• _WHAT IS ASKED_:
Sift the material for lines containing "scene", and return them.
[start]
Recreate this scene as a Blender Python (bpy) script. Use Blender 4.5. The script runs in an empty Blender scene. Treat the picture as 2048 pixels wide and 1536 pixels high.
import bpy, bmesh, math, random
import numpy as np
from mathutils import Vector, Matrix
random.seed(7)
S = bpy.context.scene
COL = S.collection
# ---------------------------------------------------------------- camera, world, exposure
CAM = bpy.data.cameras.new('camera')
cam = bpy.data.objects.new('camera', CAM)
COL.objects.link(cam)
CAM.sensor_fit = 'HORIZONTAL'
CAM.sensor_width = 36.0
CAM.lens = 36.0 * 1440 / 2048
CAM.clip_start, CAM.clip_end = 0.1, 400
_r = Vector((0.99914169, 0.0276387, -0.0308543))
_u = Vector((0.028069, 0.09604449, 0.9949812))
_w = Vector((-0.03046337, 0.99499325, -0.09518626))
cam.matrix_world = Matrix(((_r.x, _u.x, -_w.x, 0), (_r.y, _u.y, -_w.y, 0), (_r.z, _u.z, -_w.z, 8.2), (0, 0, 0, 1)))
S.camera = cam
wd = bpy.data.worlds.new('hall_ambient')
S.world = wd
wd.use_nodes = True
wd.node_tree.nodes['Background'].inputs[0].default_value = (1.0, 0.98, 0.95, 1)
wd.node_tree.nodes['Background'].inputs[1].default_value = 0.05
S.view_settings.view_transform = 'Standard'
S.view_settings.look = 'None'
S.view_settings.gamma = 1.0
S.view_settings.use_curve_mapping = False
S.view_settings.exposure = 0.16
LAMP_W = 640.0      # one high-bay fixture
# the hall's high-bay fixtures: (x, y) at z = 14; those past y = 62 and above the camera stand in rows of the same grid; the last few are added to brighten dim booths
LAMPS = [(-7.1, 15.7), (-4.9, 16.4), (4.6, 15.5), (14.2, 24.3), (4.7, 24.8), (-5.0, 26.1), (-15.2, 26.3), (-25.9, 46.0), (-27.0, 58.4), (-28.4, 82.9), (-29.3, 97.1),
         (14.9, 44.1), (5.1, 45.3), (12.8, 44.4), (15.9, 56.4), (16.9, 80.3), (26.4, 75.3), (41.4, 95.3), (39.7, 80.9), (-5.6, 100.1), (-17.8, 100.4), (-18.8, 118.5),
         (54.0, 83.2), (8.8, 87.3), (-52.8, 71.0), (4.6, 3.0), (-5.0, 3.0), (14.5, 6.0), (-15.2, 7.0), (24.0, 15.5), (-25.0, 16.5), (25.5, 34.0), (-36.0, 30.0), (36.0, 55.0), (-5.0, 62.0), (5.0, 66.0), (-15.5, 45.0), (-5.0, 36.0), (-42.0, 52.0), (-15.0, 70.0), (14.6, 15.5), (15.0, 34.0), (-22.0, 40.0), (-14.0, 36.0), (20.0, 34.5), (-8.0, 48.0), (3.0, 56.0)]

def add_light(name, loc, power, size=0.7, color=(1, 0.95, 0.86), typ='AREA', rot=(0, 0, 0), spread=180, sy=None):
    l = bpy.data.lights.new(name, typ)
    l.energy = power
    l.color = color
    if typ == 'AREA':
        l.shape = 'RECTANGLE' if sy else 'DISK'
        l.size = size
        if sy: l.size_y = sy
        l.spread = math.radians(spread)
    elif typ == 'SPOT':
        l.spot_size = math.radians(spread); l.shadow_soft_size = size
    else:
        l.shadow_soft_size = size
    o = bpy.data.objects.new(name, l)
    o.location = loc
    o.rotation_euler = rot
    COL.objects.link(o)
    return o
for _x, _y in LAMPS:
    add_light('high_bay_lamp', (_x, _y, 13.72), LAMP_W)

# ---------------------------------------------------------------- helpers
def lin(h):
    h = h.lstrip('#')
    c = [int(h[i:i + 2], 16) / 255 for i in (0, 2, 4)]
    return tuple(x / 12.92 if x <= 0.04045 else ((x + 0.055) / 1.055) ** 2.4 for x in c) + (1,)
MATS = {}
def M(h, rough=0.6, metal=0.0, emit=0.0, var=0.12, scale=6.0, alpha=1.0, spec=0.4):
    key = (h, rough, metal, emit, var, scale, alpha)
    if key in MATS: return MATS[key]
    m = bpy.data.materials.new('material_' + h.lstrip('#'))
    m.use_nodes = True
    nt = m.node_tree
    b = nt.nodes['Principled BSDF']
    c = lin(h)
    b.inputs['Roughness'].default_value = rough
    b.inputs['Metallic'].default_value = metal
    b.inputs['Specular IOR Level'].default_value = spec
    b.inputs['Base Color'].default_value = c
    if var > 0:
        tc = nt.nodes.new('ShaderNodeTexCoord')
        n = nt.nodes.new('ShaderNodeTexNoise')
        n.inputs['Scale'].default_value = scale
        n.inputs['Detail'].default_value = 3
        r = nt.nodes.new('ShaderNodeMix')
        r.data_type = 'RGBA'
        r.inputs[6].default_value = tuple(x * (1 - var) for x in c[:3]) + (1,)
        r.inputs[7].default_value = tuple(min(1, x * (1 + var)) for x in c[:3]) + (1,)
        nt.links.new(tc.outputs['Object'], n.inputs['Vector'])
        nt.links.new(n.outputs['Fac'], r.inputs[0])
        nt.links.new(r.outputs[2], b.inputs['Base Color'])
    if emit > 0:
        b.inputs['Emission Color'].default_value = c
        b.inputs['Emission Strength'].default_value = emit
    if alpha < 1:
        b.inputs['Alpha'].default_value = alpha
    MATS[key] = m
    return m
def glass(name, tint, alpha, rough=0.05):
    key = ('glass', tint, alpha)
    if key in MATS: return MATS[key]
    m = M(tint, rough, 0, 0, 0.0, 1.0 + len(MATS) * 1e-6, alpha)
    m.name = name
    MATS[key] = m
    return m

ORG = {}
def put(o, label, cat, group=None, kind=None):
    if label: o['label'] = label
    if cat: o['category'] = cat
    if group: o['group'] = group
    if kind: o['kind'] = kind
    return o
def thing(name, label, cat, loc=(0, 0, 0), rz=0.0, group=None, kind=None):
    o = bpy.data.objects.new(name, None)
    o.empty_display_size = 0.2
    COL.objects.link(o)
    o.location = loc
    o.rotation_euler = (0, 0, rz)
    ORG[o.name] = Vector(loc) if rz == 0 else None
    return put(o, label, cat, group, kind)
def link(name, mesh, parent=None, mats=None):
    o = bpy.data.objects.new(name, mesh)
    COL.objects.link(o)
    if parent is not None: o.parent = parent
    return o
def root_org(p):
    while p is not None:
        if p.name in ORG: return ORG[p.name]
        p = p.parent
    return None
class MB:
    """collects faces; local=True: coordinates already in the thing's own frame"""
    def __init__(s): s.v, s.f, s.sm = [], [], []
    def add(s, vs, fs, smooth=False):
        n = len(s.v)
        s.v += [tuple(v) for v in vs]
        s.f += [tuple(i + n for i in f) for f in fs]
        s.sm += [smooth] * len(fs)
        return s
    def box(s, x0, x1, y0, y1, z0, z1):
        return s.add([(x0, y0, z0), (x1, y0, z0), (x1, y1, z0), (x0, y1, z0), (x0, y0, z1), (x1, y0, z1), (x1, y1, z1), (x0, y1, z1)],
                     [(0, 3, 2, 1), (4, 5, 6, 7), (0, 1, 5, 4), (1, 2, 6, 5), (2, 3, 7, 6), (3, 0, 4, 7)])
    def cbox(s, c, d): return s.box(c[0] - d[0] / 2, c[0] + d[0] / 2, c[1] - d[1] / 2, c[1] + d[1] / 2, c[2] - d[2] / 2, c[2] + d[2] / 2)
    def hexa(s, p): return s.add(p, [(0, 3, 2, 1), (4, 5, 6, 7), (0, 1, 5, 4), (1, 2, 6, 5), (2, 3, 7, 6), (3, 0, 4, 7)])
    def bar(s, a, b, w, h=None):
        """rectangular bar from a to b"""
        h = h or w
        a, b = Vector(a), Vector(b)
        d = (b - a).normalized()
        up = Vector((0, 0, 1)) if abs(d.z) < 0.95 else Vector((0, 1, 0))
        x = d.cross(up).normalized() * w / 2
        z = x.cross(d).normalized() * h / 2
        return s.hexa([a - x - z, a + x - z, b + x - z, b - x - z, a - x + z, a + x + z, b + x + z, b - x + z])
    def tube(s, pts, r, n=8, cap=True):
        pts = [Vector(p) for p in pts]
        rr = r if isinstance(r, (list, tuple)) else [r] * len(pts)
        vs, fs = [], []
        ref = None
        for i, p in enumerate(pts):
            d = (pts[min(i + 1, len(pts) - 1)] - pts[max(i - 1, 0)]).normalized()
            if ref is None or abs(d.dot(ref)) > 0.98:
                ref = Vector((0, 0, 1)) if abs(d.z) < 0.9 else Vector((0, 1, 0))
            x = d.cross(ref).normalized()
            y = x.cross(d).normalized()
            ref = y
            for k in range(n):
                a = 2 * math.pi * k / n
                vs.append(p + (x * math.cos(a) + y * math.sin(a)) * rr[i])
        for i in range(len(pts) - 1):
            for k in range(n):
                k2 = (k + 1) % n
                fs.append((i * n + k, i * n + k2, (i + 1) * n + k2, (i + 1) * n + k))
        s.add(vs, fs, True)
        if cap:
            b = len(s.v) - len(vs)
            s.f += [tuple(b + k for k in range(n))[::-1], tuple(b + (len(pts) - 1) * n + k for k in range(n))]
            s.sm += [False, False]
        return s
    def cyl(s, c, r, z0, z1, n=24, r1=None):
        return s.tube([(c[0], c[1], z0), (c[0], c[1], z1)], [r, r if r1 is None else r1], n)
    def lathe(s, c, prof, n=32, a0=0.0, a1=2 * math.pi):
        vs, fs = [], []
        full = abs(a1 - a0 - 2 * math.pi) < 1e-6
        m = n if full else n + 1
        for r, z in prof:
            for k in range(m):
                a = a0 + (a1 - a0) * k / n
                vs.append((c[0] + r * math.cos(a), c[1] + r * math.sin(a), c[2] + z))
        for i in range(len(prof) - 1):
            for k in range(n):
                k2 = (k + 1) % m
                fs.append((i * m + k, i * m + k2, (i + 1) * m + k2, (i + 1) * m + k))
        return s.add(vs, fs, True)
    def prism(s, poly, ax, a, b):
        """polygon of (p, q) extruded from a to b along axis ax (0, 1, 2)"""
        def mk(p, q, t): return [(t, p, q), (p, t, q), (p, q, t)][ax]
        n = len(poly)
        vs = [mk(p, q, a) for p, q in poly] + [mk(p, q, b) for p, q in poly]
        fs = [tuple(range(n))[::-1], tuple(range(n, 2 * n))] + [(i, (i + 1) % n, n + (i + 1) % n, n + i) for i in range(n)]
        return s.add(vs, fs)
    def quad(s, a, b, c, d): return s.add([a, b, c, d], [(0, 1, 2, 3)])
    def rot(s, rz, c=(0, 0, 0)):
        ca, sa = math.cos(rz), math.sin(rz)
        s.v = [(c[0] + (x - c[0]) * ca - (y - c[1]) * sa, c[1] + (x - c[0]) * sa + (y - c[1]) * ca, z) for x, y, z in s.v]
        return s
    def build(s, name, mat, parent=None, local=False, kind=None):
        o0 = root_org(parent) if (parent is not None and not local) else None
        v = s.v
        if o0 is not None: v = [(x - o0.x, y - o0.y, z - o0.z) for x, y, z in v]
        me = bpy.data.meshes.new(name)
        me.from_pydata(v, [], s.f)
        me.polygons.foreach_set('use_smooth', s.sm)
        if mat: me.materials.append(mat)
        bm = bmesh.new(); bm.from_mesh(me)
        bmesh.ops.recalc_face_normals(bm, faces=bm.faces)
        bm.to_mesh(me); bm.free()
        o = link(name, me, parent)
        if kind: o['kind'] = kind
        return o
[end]
• _ANSWER TO THIS TASK_:
Recreate this scene as a Blender Python (bpy) script. Use Blender 4.5. The script runs in an empty Blender scene. Treat the picture as 2048 pixels wide and 1536 pixels high.
S = bpy.context.scene